Why such a distancing and disdain? If we return to Plato, and his Timaeus, we find the argument that the whole cosmos is alive, and the Earth is a living organism, and in trying to think about the Earth’s nature, Plato is focussing on the question: What is the point of the Earth?
This sort of why question, opposed to the how question, has been under attack since the time of Francis Bacon who claimed trying to explain natural phenomena in terms of final causes (why?) makes scientists lazy. Dawkins famously stated in The God Delusion that how questions are the only meaningful questions to ask about the explanations of natural phenomena. Earth was not produced by natural selection and as such is not a living thing. Here we get to the crux of the issue as we find some assumptions about explanations, and the sorts of explanations we will accept as ‘proper science’ and what might be seen as ‘proper’ ways to think about the Earth. The Gaia hypothesis was scientifically sound, but was not able to integrate with existing scientific frameworks, most notably evolutionary theory.

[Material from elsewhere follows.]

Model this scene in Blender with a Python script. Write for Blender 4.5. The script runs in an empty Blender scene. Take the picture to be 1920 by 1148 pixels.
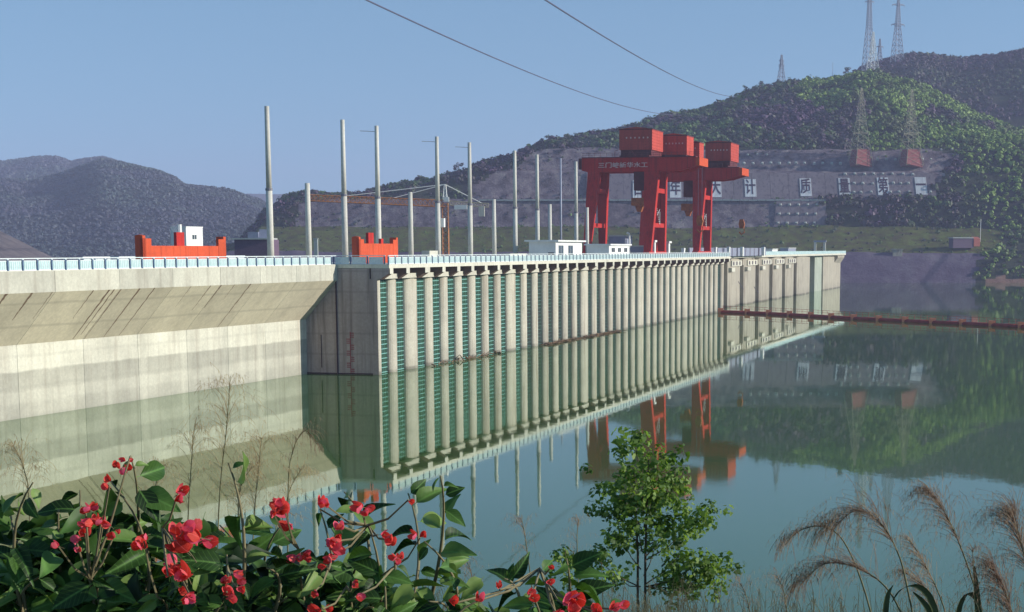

Humanity has always told stories about the Earth and viewed the Earth as something to be feared and something to be revered, something beneath them, or a kind of backdrop and something that makes and sustains them. We have many stories and many colliding stories about the Earth, but one story is the Gaian hypothesis and as Gaian proponent Bruno Latour argued, some systems become good at learning to persist, and he claimed that the Earth is such a system. If so, we will have to not only learn about the Earth, but we will have to learn to be like the Earth. If we were to live by this story, what lessons would we learn and how would we live differently?